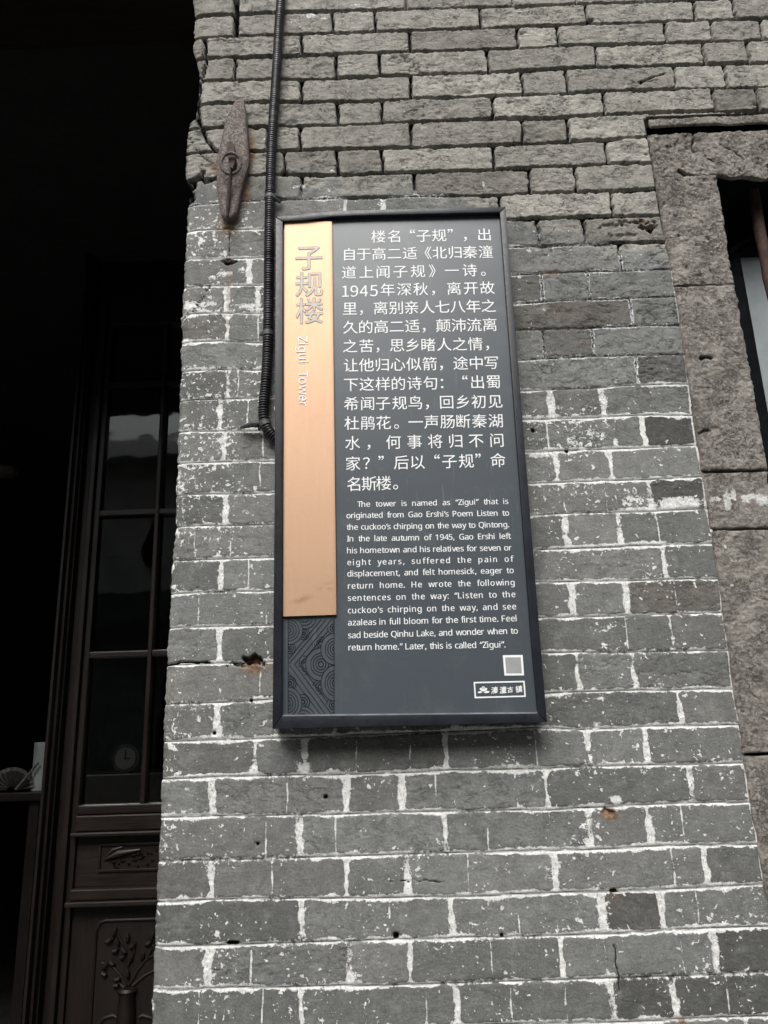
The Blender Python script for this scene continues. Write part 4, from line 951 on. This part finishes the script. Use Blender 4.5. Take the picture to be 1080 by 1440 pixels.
# ------------------------------------------------------------------ wrought iron wall anchor
an0 = W(325, 230)
anc = empty('wall_anchor', (an0[0], 0, an0[2]), 'rusty pointed iron wall anchor with ring and hanging pin beside the conduit', 'wall anchor')
out = [(331,141.5),(337,139.5),(343.5,142.6),(346.5,163),(349,195),(350.5,227),(347.5,240),(343.5,251),(339,270),(336.5,284),(334,299),(327,306),(318,309),(311,302),(307.5,281),(305.5,255),(304.4,229),(309,207),(314,186),(318.5,168),(325,152)]
def anchor_plate():
    bm = bmesh.new(); y = -.016
    P = [S(*p, y) for p in out]; c = np.mean(np.array(P), 0)
    n = len(P)
    vs = []
    rings = [(1.0, .012), (1.0, -.0005), (.94, -.0022), (.72, -.0038), (.42, -.0044), (.15, -.0046)]
    V = []; Fc = []
    cc = [(S(336, 141, y)[0], P[0][1])]
    for (k, dy) in rings:
        for p in P:
            zt = np.clip((p[1] - P[12][1]) / (P[1][1] - P[12][1]), 0, 1)
            ax_c = np.array([S(319 + 19 * zt, 300 - 150 * zt, y)[0], p[1] * .86 + c[1] * .14])
            q = ax_c + (np.array(p) - ax_c) * k; V.append((q[0] + random.uniform(-.0004, .0004), y + dy - .006 * zt * (1 - zt) + random.uniform(-.0003, .0003), q[1]))
    for r in range(len(rings) - 1):
        for k in range(n): k2 = (k + 1) % n; Fc.append((r * n + k, r * n + k2, (r + 1) * n + k2, (r + 1) * n + k))
    Fc.append(tuple((len(rings) - 1) * n + k for k in range(n)))
    mb = MB().add(V, Fc); return mb.build('plate', M['iron'], anc, True)
anchor_plate()
y_ = -.030
MB().prism([S(320.5,203,y_), S(326.5,201,y_), S(330,206,y_), S(332,228,y_), S(328,240,y_), S(324,238,y_), S(321,222,y_)], y_ - .006, -.012, .001).build('staple', M['iron_dark'], anc)
rc = W(324.8, 230, y_ - .010); rad = .0195
MB().tube([(rc[0] + rad * math.cos(a), rc[1] - .003 * math.sin(a), rc[2] + rad * 1.12 * math.sin(a)) for a in [2 * math.pi * k / 30 for k in range(31)]], .0032, 8, False).build('ring', M['iron'], anc, True)
MB().tube([W(325.5, 242, y_ - .010), W(324, 250, -.034), W(321.5, 275, -.028), W(319.5, 304, -.020)], [.0030, .0040, .0042, .0026], 8).build('hanging_pin', M['iron_dark'], anc, True)

# ------------------------------------------------------------------ the doorway: post, leaf, beam
def D(px, py, y=DY): p = W(px, py, y); return p[0], p[2]
FLOOR = .10
xp0 = D(49, 1432)[0]; xp1 = D(92, 1044)[0]
post = empty('door_post', (xp0, DY, FLOOR), 'dark timber door post standing left of the glazed door leaf', 'door post')
pm = MB(); wpost = xp1 - xp0
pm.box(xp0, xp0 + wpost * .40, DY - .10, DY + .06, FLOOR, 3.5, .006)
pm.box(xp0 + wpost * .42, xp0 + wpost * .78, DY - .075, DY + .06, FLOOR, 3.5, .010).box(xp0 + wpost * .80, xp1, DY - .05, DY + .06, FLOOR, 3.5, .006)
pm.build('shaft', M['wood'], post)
xl0 = xp1 + .002
xg0 = D(128, 924)[0]; xm0 = D(209, 945)[0]; xm1 = D(215.5, 940)[0]
pw_ = xm0 - xg0; xg1 = xm1 + pw_; xl1 = xg1 + (xg0 - xl0)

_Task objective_
Write out the listing above again, exactly, but with no pictures in the copy.

_Written response_
The Blender Python script for this scene continues. Write part 4, from line 951 on. This part finishes the script. Use Blender 4.5. Take the picture to be 1080 by 1440 pixels.
# ------------------------------------------------------------------ wrought iron wall anchor
an0 = W(325, 230)
anc = empty('wall_anchor', (an0[0], 0, an0[2]), 'rusty pointed iron wall anchor with ring and hanging pin beside the conduit', 'wall anchor')
out = [(331,141.5),(337,139.5),(343.5,142.6),(346.5,163),(349,195),(350.5,227),(347.5,240),(343.5,251),(339,270),(336.5,284),(334,299),(327,306),(318,309),(311,302),(307.5,281),(305.5,255),(304.4,229),(309,207),(314,186),(318.5,168),(325,152)]
def anchor_plate():
    bm = bmesh.new(); y = -.016
    P = [S(*p, y) for p in out]; c = np.mean(np.array(P), 0)
    n = len(P)
    vs = []
    rings = [(1.0, .012), (1.0, -.0005), (.94, -.0022), (.72, -.0038), (.42, -.0044), (.15, -.0046)]
    V = []; Fc = []
    cc = [(S(336, 141, y)[0], P[0][1])]
    for (k, dy) in rings:
        for p in P:
            zt = np.clip((p[1] - P[12][1]) / (P[1][1] - P[12][1]), 0, 1)
            ax_c = np.array([S(319 + 19 * zt, 300 - 150 * zt, y)[0], p[1] * .86 + c[1] * .14])
            q = ax_c + (np.array(p) - ax_c) * k; V.append((q[0] + random.uniform(-.0004, .0004), y + dy - .006 * zt * (1 - zt) + random.uniform(-.0003, .0003), q[1]))
    for r in range(len(rings) - 1):
        for k in range(n): k2 = (k + 1) % n; Fc.append((r * n + k, r * n + k2, (r + 1) * n + k2, (r + 1) * n + k))
    Fc.append(tuple((len(rings) - 1) * n + k for k in range(n)))
    mb = MB().add(V, Fc); return mb.build('plate', M['iron'], anc, True)
anchor_plate()
y_ = -.030
MB().prism([S(320.5,203,y_), S(326.5,201,y_), S(330,206,y_), S(332,228,y_), S(328,240,y_), S(324,238,y_), S(321,222,y_)], y_ - .006, -.012, .001).build('staple', M['iron_dark'], anc)
rc = W(324.8, 230, y_ - .010); rad = .0195
MB().tube([(rc[0] + rad * math.cos(a), rc[1] - .003 * math.sin(a), rc[2] + rad * 1.12 * math.sin(a)) for a in [2 * math.pi * k / 30 for k in range(31)]], .0032, 8, False).build('ring', M['iron'], anc, True)
MB().tube([W(325.5, 242, y_ - .010), W(324, 250, -.034), W(321.5, 275, -.028), W(319.5, 304, -.020)], [.0030, .0040, .0042, .0026], 8).build('hanging_pin', M['iron_dark'], anc, True)

# ------------------------------------------------------------------ the doorway: post, leaf, beam
def D(px, py, y=DY): p = W(px, py, y); return p[0], p[2]
FLOOR = .10
xp0 = D(49, 1432)[0]; xp1 = D(92, 1044)[0]
post = empty('door_post', (xp0, DY, FLOOR), 'dark timber door post standing left of the glazed door leaf', 'door post')
pm = MB(); wpost = xp1 - xp0
pm.box(xp0, xp0 + wpost * .40, DY - .10, DY + .06, FLOOR, 3.5, .006)
pm.box(xp0 + wpost * .42, xp0 + wpost * .78, DY - .075, DY + .06, FLOOR, 3.5, .010).box(xp0 + wpost * .80, xp1, DY - .05, DY + .06, FLOOR, 3.5, .006)
pm.build('shaft', M['wood'], post)
xl0 = xp1 + .002
xg0 = D(128, 924)[0]; xm0 = D(209, 945)[0]; xm1 = D(215.5, 940)[0]
pw_ = xm0 - xg0; xg1 = xm1 + pw_; xl1 = xg1 + (xg0 - xl0)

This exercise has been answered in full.